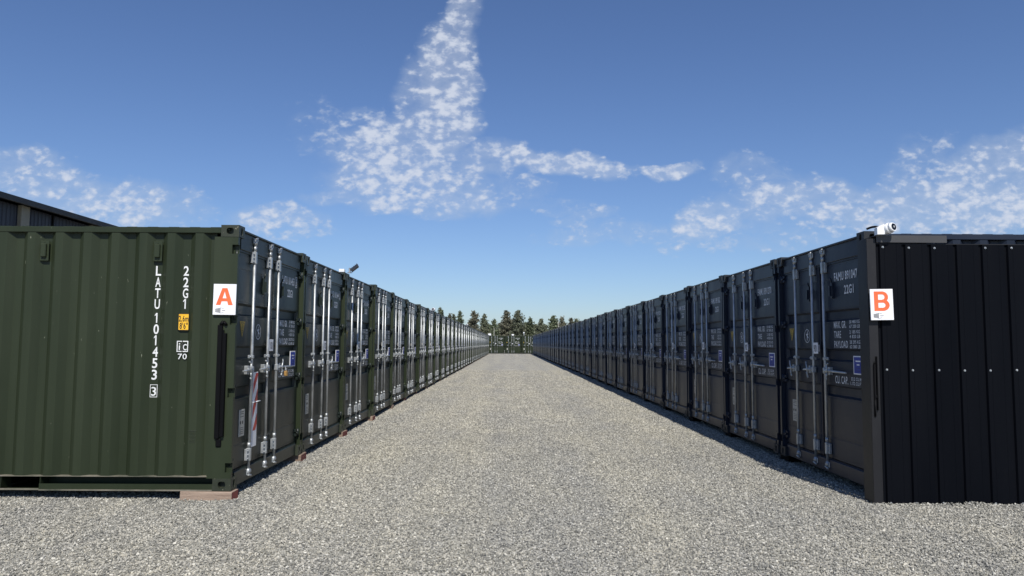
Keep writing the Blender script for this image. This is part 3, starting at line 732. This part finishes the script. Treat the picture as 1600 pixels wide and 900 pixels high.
mb = MB().mat(1); y0, y1 = .475, .583; mb.box(.0345, .0380, y0, y1, 1.545, 1.712); mb.mat(0); mb.box(.0332, .0346, y0 + .006, y1 - .006, 1.551, 1.706); 
mb.add(sp(text('2,6m', .058, .094, .022), .576, 1.634, .0326), None, {0: 1}); mb.add(sp(text("8'6\"", .060, .080, .022), .567, 1.562, .0326), None, {0: 1})
ob('height_label', mb.mesh('height_label', [YELLOW, INK]), wl0)
mb = MB(); dd = .0385
mb.add(sp(frame2d(0, .058, 0, .108, .009), .589, 1.335, dd)); mb.add(sp(frame2d(0, .062, 0, .108, .009), .5395, 1.335, dd))
mb.add(sp(rects([(-.006, .006, 0, .046), (-.006, .006, .056, .068)]), .562, 1.352, dd - .0005)); tx = text('C', .062, .036, .016); mb.add(sp(tx, .527, 1.352, dd - .0005))
mb.add(sp(text('70', .056, .088, .008), .575, 1.264, dd))
ob('railway_code', mb.mesh('railway_code', WHITE), wl0)
# worn sticker patch low on the wall
mb = MB()
for q in range(9):
    z0 = .565 - q * .013; a = random.uniform(.0, .012); mb.box(.0030, .0056, .352 + a, .425 - random.uniform(0, .012), z0, z0 + random.uniform(.0015, .004))
mb.box(.0025, .0056, .350, .428, .572, .577); ob('sticker_remains', mb.mesh('sticker_remains', GREENC), wl0)
# black cable channel on the corner post
mb = MB(); mb.cbox(-.022, .004, .125, .172, .50, 1.600, .005); mb.cbox(-.034, .004, .082, .110, .52, 1.52, .004); mb.box(-.016, .004, .112, .123, .52, 1.55)
mb.cbox(-.012, .004, .105, .160, .420, .497, .008); mb.tube((-.01, .148, 1.60), (-.01, .120, 1.635), .016, seg=8); mb.tube((-.01, .120, 1.635), (-.008, .090, 1.60), .014, seg=8)
ob('door_holdback', mb.mesh('door_holdback', BLACK), first_l)
mb = MB(); mb.cbox(CW + .20, CW + .215, .018, .038, .86, 1.38, .003)
# red and white board tied between the first two rods
mb = MB().mat(0); x0, x1, z0, z1 = .625, .775, .33, 1.115; mb.cbox(x0, x1, .028, .036, z0, z1, .003)
mb.mat(1); yb = .0268; sl = .33
def clipz(poly, zmin, zmax):
    for sgn, lim in ((1, zmin), (-1, zmax)):
        o_ = []
        for i in range(len(poly)):
            a, b_ = poly[i], poly[(i + 1) % len(poly)]; ia, ib = sgn * (a[1] - lim) >= 0, sgn * (b_[1] - lim) >= 0
            if ia: o_.append(a)
            if ia != ib: t_ = (lim - a[1]) / (b_[1] - a[1]); o_.append((a[0] + t_ * (b_[0] - a[0]), lim))
        poly = o_
        if not poly: return []
    return poly
for k in range(-1, 4):
    za = .46 + k * .26; pg = clipz([(x0 + .006, za - .10), (x1 - .006, za - .10 + .20), (x1 - .006, za + .20 + .02), (x0 + .006, za + .02)], .50, z1 - .01)
    if pg: mb.poly([(x, yb, z_) for x, z_ in pg])
mb.mat(2); mb.tube((.70, .022, .80), (.80, .005, .805), .006, seg=6); mb.tube((.70, .02, .80), (.56, .002, .805), .004, seg=6)
bd = ob('striped_board', mb.mesh('striped_board', [SIGNW, RED, PLASTIC]), None); bd.matrix_world = Matrix.Translation((XL, YL, ZB)) @ Matrix.Rotation(R(90), 4, 'Z')
tag(bd, 'red and white striped board tied between rods of the container under the A sign', 'warning board')
mb = MB().mat(0); px = 1.60; mb.cbox(px - .032, px + .032, -.040, -.008, 1.035, 1.095, .006); mb.mat(1)
pts = [Vector((px + .022 * math.cos(a), -.024, 1.095 + .03 + .022 * math.sin(a))) for a in [math.pi * i / 8 for i in range(9)]]
pts = [Vector((px + .022, -.024, 1.09))] + pts + [Vector((px - .022, -.024, 1.09))]
for a, b_ in zip(pts, pts[1:]): mb.tube(a, b_, .005, seg=6)
pl = ob('padlock', mb.mesh('padlock', [BRASS, GALV]), None); pl.matrix_world = Matrix.Translation((XL, YL, ZB)) @ Matrix.Rotation(R(90), 4, 'Z')
tag(pl, 'small brass padlock on the handle of the container under the A sign', 'padlock')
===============
Short task: Without the pictures, retype the whole of the material above exactly.

Answer for the task:
Keep writing the Blender script for this image. This is part 3, starting at line 732. This part finishes the script. Treat the picture as 1600 pixels wide and 900 pixels high.
mb = MB().mat(1); y0, y1 = .475, .583; mb.box(.0345, .0380, y0, y1, 1.545, 1.712); mb.mat(0); mb.box(.0332, .0346, y0 + .006, y1 - .006, 1.551, 1.706); 
mb.add(sp(text('2,6m', .058, .094, .022), .576, 1.634, .0326), None, {0: 1}); mb.add(sp(text("8'6\"", .060, .080, .022), .567, 1.562, .0326), None, {0: 1})
ob('height_label', mb.mesh('height_label', [YELLOW, INK]), wl0)
mb = MB(); dd = .0385
mb.add(sp(frame2d(0, .058, 0, .108, .009), .589, 1.335, dd)); mb.add(sp(frame2d(0, .062, 0, .108, .009), .5395, 1.335, dd))
mb.add(sp(rects([(-.006, .006, 0, .046), (-.006, .006, .056, .068)]), .562, 1.352, dd - .0005)); tx = text('C', .062, .036, .016); mb.add(sp(tx, .527, 1.352, dd - .0005))
mb.add(sp(text('70', .056, .088, .008), .575, 1.264, dd))
ob('railway_code', mb.mesh('railway_code', WHITE), wl0)
# worn sticker patch low on the wall
mb = MB()
for q in range(9):
    z0 = .565 - q * .013; a = random.uniform(.0, .012); mb.box(.0030, .0056, .352 + a, .425 - random.uniform(0, .012), z0, z0 + random.uniform(.0015, .004))
mb.box(.0025, .0056, .350, .428, .572, .577); ob('sticker_remains', mb.mesh('sticker_remains', GREENC), wl0)
# black cable channel on the corner post
mb = MB(); mb.cbox(-.022, .004, .125, .172, .50, 1.600, .005); mb.cbox(-.034, .004, .082, .110, .52, 1.52, .004); mb.box(-.016, .004, .112, .123, .52, 1.55)
mb.cbox(-.012, .004, .105, .160, .420, .497, .008); mb.tube((-.01, .148, 1.60), (-.01, .120, 1.635), .016, seg=8); mb.tube((-.01, .120, 1.635), (-.008, .090, 1.60), .014, seg=8)
ob('door_holdback', mb.mesh('door_holdback', BLACK), first_l)
mb = MB(); mb.cbox(CW + .20, CW + .215, .018, .038, .86, 1.38, .003)
# red and white board tied between the first two rods
mb = MB().mat(0); x0, x1, z0, z1 = .625, .775, .33, 1.115; mb.cbox(x0, x1, .028, .036, z0, z1, .003)
mb.mat(1); yb = .0268; sl = .33
def clipz(poly, zmin, zmax):
    for sgn, lim in ((1, zmin), (-1, zmax)):
        o_ = []
        for i in range(len(poly)):
            a, b_ = poly[i], poly[(i + 1) % len(poly)]; ia, ib = sgn * (a[1] - lim) >= 0, sgn * (b_[1] - lim) >= 0
            if ia: o_.append(a)
            if ia != ib: t_ = (lim - a[1]) / (b_[1] - a[1]); o_.append((a[0] + t_ * (b_[0] - a[0]), lim))
        poly = o_
        if not poly: return []
    return poly
for k in range(-1, 4):
    za = .46 + k * .26; pg = clipz([(x0 + .006, za - .10), (x1 - .006, za - .10 + .20), (x1 - .006, za + .20 + .02), (x0 + .006, za + .02)], .50, z1 - .01)
    if pg: mb.poly([(x, yb, z_) for x, z_ in pg])
mb.mat(2); mb.tube((.70, .022, .80), (.80, .005, .805), .006, seg=6); mb.tube((.70, .02, .80), (.56, .002, .805), .004, seg=6)
bd = ob('striped_board', mb.mesh('striped_board', [SIGNW, RED, PLASTIC]), None); bd.matrix_world = Matrix.Translation((XL, YL, ZB)) @ Matrix.Rotation(R(90), 4, 'Z')
tag(bd, 'red and white striped board tied between rods of the container under the A sign', 'warning board')
mb = MB().mat(0); px = 1.60; mb.cbox(px - .032, px + .032, -.040, -.008, 1.035, 1.095, .006); mb.mat(1)
pts = [Vector((px + .022 * math.cos(a), -.024, 1.095 + .03 + .022 * math.sin(a))) for a in [math.pi * i / 8 for i in range(9)]]
pts = [Vector((px + .022, -.024, 1.09))] + pts + [Vector((px - .022, -.024, 1.09))]
for a, b_ in zip(pts, pts[1:]): mb.tube(a, b_, .005, seg=6)
pl = ob('padlock', mb.mesh('padlock', [BRASS, GALV]), None); pl.matrix_world = Matrix.Translation((XL, YL, ZB)) @ Matrix.Rotation(R(90), 4, 'Z')
tag(pl, 'small brass padlock on the handle of the container under the A sign', 'padlock')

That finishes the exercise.